Following are a few more thoughts from Allender that have been helpful to me in chewing on the concept of my own sin in relation to the abuse I suffered as a child.
"We cannot fail to trust God without turning our trust to something that becomes a new god for us." - I am still trying to figure out what it is I have put my trust in that is not God. I have some inklings, perhaps, but cannot yet articulate them.
" . . . trivializes trust to manageable, dutiful levels . . ." - maybe not so much dutiful for me, but definitely manageable. I find the practices of my faith to be life-sustaining and am mainly exploring the belief behind the practices. There is that piece of belief that seems involuntary to me. When we choose to "believe" something - it is like we don't really feel it in our gut, our head, or our heart. Saying that "I'm not really sure what I believe about God" is my attempt to be honest with my struggle - and I don't know that I will ever really be sure. Which is ok with me. It just really grates against that phrase I hear reverberating in my mind and heard in church growing up that we should "know that we know that we know that we know . . . " - some kind of attempt to describe the "assurance of our salvation". Assurance is just something that eludes me at the moment.
" . . . sinful energy to trust what is not worthy of her heart. . ." - again, I'm not sure what the "what" is, but this phrase definitely brings tears to my eyes.
"Until they confront the choices they have made in response to their abuse, neither their duty nor their desperation will lead them to genuine passion for the God who actually exists." - This is definitely missing from my life, but I'm not completely sure that I want nor am I yet completely convinced that I need to fix this just yet.
"They have cut off their heart from a passion for God's glory." (see above)

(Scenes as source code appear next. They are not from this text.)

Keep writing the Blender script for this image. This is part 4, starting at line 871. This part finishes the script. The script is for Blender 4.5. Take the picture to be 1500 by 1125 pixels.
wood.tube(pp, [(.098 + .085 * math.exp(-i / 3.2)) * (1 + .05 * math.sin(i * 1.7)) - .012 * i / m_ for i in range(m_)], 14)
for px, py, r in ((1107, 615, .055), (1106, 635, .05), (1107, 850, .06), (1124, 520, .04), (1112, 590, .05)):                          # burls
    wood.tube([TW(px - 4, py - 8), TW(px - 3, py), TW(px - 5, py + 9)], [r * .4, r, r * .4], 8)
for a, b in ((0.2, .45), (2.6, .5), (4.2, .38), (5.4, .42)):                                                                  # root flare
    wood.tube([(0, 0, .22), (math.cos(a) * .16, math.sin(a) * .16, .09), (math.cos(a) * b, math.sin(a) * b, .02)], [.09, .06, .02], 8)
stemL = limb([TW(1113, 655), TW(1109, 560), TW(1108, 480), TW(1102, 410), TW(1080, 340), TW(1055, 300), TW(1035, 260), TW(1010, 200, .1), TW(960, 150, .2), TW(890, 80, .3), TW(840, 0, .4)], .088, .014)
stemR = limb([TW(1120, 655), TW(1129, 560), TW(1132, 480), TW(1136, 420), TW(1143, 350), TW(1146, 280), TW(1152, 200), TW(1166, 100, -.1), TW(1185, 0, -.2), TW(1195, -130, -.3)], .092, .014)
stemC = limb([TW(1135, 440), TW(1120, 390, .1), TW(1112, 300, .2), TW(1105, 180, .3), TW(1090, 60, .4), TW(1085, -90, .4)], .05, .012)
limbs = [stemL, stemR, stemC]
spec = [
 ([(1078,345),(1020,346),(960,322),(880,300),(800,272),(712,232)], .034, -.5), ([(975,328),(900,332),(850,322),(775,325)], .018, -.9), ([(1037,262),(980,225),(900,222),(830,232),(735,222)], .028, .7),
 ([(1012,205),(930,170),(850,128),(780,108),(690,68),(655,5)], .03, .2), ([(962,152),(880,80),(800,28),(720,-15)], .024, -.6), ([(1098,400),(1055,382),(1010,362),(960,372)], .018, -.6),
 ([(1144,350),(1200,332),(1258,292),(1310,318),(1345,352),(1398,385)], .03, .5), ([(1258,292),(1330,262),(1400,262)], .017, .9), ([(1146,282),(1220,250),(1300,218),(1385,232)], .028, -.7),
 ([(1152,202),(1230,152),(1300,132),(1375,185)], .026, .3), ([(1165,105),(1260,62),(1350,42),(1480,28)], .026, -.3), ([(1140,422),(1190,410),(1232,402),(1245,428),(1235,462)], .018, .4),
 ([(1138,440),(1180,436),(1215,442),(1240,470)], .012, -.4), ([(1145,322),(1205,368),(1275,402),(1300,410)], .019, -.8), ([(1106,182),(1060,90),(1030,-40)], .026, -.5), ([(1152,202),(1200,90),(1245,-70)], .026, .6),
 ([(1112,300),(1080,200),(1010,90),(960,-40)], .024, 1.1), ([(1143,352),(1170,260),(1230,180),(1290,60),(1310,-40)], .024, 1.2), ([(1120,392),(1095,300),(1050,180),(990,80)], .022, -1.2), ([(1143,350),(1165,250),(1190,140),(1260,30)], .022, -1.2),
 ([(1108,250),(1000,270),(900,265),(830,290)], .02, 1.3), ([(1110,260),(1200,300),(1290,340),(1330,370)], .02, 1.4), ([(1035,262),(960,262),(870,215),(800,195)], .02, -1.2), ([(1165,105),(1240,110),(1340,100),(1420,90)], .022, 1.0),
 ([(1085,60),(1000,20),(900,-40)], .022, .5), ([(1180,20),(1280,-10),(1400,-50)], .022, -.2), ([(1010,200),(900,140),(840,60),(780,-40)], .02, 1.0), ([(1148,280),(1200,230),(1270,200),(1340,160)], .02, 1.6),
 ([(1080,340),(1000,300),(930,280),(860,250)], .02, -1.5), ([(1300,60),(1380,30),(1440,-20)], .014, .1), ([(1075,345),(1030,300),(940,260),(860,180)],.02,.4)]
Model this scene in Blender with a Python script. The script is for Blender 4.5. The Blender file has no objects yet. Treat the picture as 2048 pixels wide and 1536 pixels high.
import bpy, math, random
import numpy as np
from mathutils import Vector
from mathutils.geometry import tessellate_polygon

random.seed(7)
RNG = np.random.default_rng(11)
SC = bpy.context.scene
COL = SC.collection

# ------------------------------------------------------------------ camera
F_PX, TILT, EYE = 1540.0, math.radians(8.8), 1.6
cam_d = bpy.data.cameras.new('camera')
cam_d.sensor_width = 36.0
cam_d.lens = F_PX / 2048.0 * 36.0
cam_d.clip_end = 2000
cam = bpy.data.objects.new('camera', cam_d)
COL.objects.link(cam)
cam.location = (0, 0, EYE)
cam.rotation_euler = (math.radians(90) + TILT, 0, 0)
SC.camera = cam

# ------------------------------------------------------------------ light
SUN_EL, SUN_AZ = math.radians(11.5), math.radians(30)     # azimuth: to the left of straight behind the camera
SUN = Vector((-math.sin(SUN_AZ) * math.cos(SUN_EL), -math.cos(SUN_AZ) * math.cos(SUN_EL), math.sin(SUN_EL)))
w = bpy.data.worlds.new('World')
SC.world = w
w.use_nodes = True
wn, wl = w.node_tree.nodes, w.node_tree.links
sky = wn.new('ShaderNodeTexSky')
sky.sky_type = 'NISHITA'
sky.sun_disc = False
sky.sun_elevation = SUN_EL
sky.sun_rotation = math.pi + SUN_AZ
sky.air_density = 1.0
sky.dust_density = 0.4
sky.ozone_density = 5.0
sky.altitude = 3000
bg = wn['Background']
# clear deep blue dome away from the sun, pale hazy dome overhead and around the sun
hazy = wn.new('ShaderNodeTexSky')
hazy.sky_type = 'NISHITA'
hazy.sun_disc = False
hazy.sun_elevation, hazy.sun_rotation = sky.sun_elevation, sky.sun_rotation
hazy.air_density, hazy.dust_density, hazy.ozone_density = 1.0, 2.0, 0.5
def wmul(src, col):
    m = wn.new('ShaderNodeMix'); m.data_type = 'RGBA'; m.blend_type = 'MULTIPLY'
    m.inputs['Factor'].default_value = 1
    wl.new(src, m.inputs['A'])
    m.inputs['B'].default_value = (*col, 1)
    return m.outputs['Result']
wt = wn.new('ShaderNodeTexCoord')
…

So God, you are watching to see that your plans are fulfilled. I suppose that is comforting. I don't even really need to know what those plans are. I think to the Isaiah passage, plans for good and not for harm. What are those judgements you will pronounce? Perhaps that is what I am experiencing even now. The judgement is not so much punishment, but your anger that things are not the way they should be. That we are not living out the design you have made for us. You are a parent who loves us and corrects us - and sometimes that correction seems harsh, but as a parent I actually feel like I understand this. All those judgement passages don't really scare me. I would rather be terrified by you than the rest of this world - though the rest of the world deeply disturbs me. There is a part of me that trusts you deeply - but there is a part of me that is deeply afraid that you are no different than this fallen world you have made and that you will fail me/us just like we fail each other. I guess I am just waiting to see, will you really rescue and take care of me, of us? These words were to Jeremiah. I am confused about how to apply that to myself, to us as the body of Christ, the church, the people you are forming.